On a déjà dit beaucoup de choses sur l’apprentissage automatique, et il est donc difficile d’avoir une révélation impressionnante à ce propos. Il suffit de dire que les assistants qui reposent sur l’apprentissage automatique sont assez bons lorsqu’ils doivent gérer des tâches limitées à l’aide de critères de qualité clairs. Il est certain qu’ils ne peuvent pas remplacer les employés qui se trouvent en première ligne, mais ils augmentent le débit, et permettent aux ressources humaines d’être redéployées comme formateurs de robot, contrôleurs, et développeurs. Certains secteurs ont peut-être encore un certain engouement pour l’apprentissage automatique, mais pour nous, il fait déjà intégralement partie de nos opérations quotidiennes.
Rotation interne
Il est impossible et indésirable de remplacer tous les employés par des robots, et c’est pourquoi nous utilisons un système de rotation au sein de notre SOC. Après tout, l’analyse des flux de données des points de terminaison n’est pas la seule tâche de notre SOC.

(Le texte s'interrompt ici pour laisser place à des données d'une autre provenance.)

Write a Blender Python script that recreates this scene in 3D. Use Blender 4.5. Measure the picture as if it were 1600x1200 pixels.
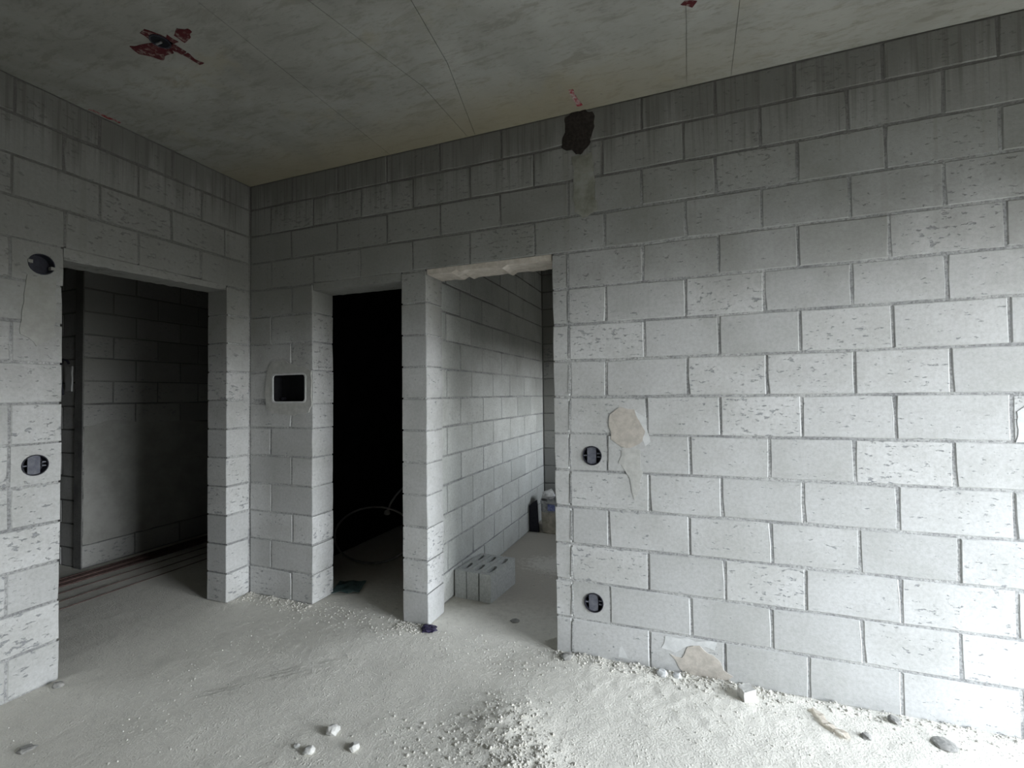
import bpy, bmesh, math, random
from mathutils import Vector, Matrix, noise
random.seed(7)
sc = bpy.context.scene
for o in list(bpy.data.objects): bpy.data.objects.remove(o)
C = sc.collection

# ------------------------------------------------------------ camera
def make_camera():
    yaw, pit, rol = -0.3637, 0.0233, -0.0111
    F = Vector((math.sin(yaw)*math.cos(pit), math.cos(yaw)*math.cos(pit), math.sin(pit)))
    R = Vector((math.cos(yaw), -math.sin(yaw), 0)); U = R.cross(F)
    c, s = math.cos(rol), math.sin(rol)
    R, U = c*R + s*U, -s*R + c*U
    cam = bpy.data.cameras.new('camera'); o = bpy.data.objects.new('camera', cam); C.objects.link(o)
    m = Matrix((R, U, -F)).transposed().to_4x4(); m.translation = Vector((3.0145, -2.5123, 1.4158))
    o.matrix_world = m
    cam.sensor_fit = 'HORIZONTAL'; cam.sensor_width = 36; cam.lens = 728.6/1600*36
    cam.clip_start = .02; cam.clip_end = 200
    sc.camera = o
make_camera()

# ------------------------------------------------------------ world and exposure
w = bpy.data.worlds.new('overcast_sky'); sc.world = w; w.use_nodes = True
nt = w.node_tree; nt.nodes.clear()
tc = nt.nodes.new('ShaderNodeTexCoord'); sx = nt.nodes.new('ShaderNodeSeparateXYZ')
nt.links.new(tc.outputs['Generated'], sx.inputs[0])
rp = nt.nodes.new('ShaderNodeValToRGB'); nt.links.new(sx.outputs['Z'], rp.inputs['Fac'])
mr = nt.nodes.new('ShaderNodeMapRange'); mr.inputs['From Min'].default_value = -1; mr.inputs['From Max'].default_value = 1
nt.links.new(sx.outputs['Z'], mr.inputs['Value']); nt.links.new(mr.outputs[0], rp.inputs['Fac'])
e = rp.color_ramp.elements
e[0].position = .0; e[0].color = (.04, .04, .034, 1)
e[1].position = .49; e[1].color = (.055, .055, .05, 1)
a = e.new(.51); a.color = (1.0, 1.03, 1.04, 1)
a = e.new(.65); a.color = (.80, .86, .92, 1)
a = e.new(1.0); a.color = (.50, .58, .70, 1)
bg = nt.nodes.new('ShaderNodeBackground'); out = nt.nodes.new('ShaderNodeOutputWorld')
nt.links.new(rp.outputs[0], bg.inputs[0]); nt.links.new(bg.outputs[0], out.inputs[0])
bg.inputs[1].default_value = 25.0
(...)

Tout d’abord, il y a la systématisation des données des menaces ; les connaissances pratiques obtenues par un analyste au vu des incidents peuvent, et doivent être utilisées pour éviter qu’ils ne se répètent. Cela passe progressivement à une autre tâche : renforcer les outils du SOC. Notre SOC, par exemple, comprend un groupe de recherche, ainsi qu’un soutien de l’infrastructure, et des spécialistes en développement. Vous pensez peut-être que ces postes ne sont pas complètement interchangeables, mais tout le développement de notre activité cherche à automatiser les opérations, pour que l’expérience pratique de l’analyste soit absolument vitale. En changeant régulièrement les tâches des employés, nous réduisons l’épuisement, ce qui nous permet de renforcer à la fois les modules du SOC, et d’aider les collègues. En même temps, la direction comprend quels secteurs retiennent réellement l’attention des employés. Cet intérêt est la pierre angulaire d’un haut rendement, et donc des résultats de toute l’équipe.
Cette méthode n’est pas universelle. Si votre SOC n’emploie que 2 ou 3 personnes, les options de rotation seront limitées. D’ailleurs, c’est un autre aspect qui devrait vous encourager à travailler avec des experts externes pour surveiller vos données. Cependant, nous vous recommandons tout de même d’essayer de voir comment vous pouvez diversifier les tâches de vos employés. Ils pourraient peut-être vous aider à résoudre d’autres problèmes, et ce pourrait être suffisant pour éviter qu’ils ne tombent dans cet épuisement engendré par l’ennui.
En résumé, si vous décidez de former vos propres analystes du SOC, nous vous recommandons fortement de ne pas les lâcher. L’amour n’est la seule chose si difficile à trouver, facile à perdre, et dure à oublier.